For a long time, as an example homeless individuals lived right on top of the intersection of Spreckels Avenue and Moffat Boulevard. They had dug a depression behind the Spreckels Park monument sign near the BMX track. A thick clump of mature shrubs as well as trees that were allowed to branch out close to the ground hiding the homeless until their use of a brightly covered tarp gave them away.

They had also used leaves and other debris to camouflage their encampment.

It isn’t uncommon for the homeless to do the same along freeway ramps and even adjacent to — or along — freeway right-of-way.

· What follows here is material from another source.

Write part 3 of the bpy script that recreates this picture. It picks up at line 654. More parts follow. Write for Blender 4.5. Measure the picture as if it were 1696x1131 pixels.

Encampments over the years have been removed adjacent to the sound wall among bushes along the Highway 120 Bypass near the Paseo Villas apartments, in the canopy of trees along the Union  Road interchange, at the base of the Spreckels Park sign along Highway 99 and other locations.

Last month on one Saturday the city cleared out five encampments including one that had more than 20 squatters on Caltrans property on the northeast side of the Louise Avenue overcrossing of Highway 99.

They had gone as far as digging a cave into the dirt “hill” used to support Louise Avenue as it climbs toward the  bridge creating the potential for a cave-in  or issues to develop with the road.

Obligacion said the city can’t simply go onto private property to address homeless encampments or deal with those that trespass unless they have a letter on file from the property owners.

There is such a letter on file for the Gordon property where the homeless bunker was removed this past Saturday.

Obligacion encouraged those who see a homeless  encampment to call police dispatch.